I’ve rented numerous apartments over the course of my life, and the situation this gentleman found so outrageous is just a normal part of how rentals work. When my wife and I first moved to Minnesota, we found an apartment we liked and applied to rent. The lease came with a variety of options for length, with a price that adjusted accordingly. You could lease the apartment for as little as nine months, but then your rent would be very high, or you could sign a lease for as long as eighteen months and the monthly rent payment was much lower. If you renewed for a new long-term lease once your initial lease had run its course, there would be a relatively small increase in the rent. Alternatively, you could just switch to a month-to-month arrangement, but the increase in the rental rate would be very large. Again, this has been the case with every rental I’ve ever used.
There is always a higher price to pay for shorter term arrangements rather than longer term arrangements. Just imagine you owned an apartment building. Wouldn’t you prefer a situation where you have lots of long-term occupants with a relatively infrequent turnover rates, compared to situations where the occupants are constantly coming and going with short-term arrangements and turnover rates are very high? The latter situation comes with much more uncertainty and much higher transaction costs – and that is reflected in the higher price. If I was a landlord, a six month lease is much less attractive than, say, a two year lease. If someone signs the latter, I know that this property will be occupied and generating income for me for the next two years. If it’s the former, I know I’ll have to go through the time and trouble of finding another tenant six months down the road, and the property may sit empty for some time until I find another tenant – generating expenses for me but no income. So naturally, I’d charge more for short term leases and month to month extensions than for long term contracts.
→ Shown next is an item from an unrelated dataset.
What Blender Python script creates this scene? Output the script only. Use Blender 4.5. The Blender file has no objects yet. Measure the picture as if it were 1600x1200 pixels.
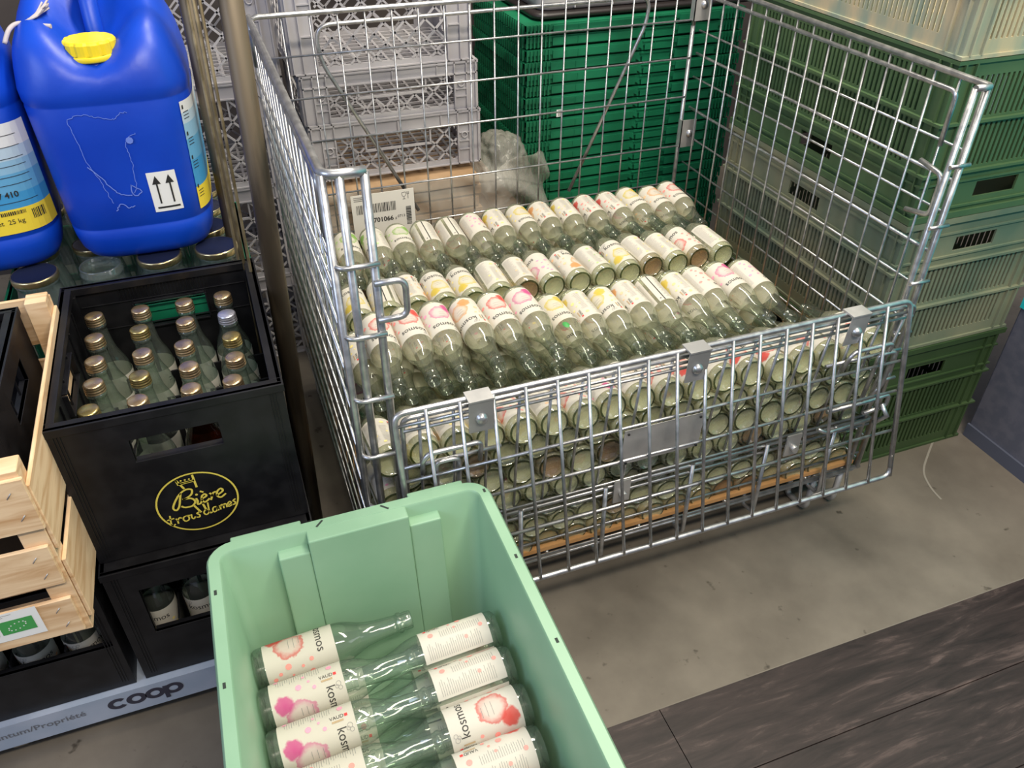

The disgruntled renter actually makes this point himself in the article without realizing it. He describes how, in his anger, he looked up options for just leaving at the initial end of his lease and working out short-term living and storage conditions until he was ready to move into his new house – only to find that doing so would be far too expensive to work. The higher, short-term rate for his present apartment wasn’t some arbitrary increase – it just happened to reflect the normal market rate for short-term rental arrangements, while saving him the extra time and hassle of doing two moves in two months.
He also expresses anger that his landlord withheld $300 from his security deposit for cleaning after he left, despite assuring the readers that he left the place in pristine condition. Whether or not this is true depends on if his perception of how thoroughly clean the place was really matched reality – I certainly know many cases where people insist (and believe!) they have done an amazing job at something when the actual result was pretty substandard.
The final source of his outrage came when he saw the apartment listed after he moved out and he saw that the new, long-term tenants wouldn’t have to pay the same rate he did for his short-term arrangement:
We found the classified ad, and he didn’t list the new rent at $500 more. He listed it for just $100 more than we were originally paying. For a while, no one leased it. And when they finally did, it was for only $75 more a month than we were paying.
But, again, that listing was reflecting the rate for a new, long term contract rather than month to month arrangement. While my wife and I were living in that first apartment in Minnesota, we too did a month-to-month rate at the end of our lease while we finished up the home buying process. Those extra couple of months were also significantly more expensive. Yet I never bothered to look back to try to see what the apartment was listed for after we left. Had I ever done so, I never would have expected that the next person to move in on a long-term contract would have to pay the rate we paid for a short-term extension.
But my reaction was apparently not the same as this gentleman. He instead made himself miserable with a sense of anger and grievance that seems entirely unfounded to me. And while I went on with my life as normal, he stewed with anger over it until later, he found a chance to sabotage a real estate deal his former landlord was about to close, in order to cost him $25,000.
I’ll leave it to you, dear EconLog reader, to decide whether my reaction or his was the more psychologically healthy and reasonable one.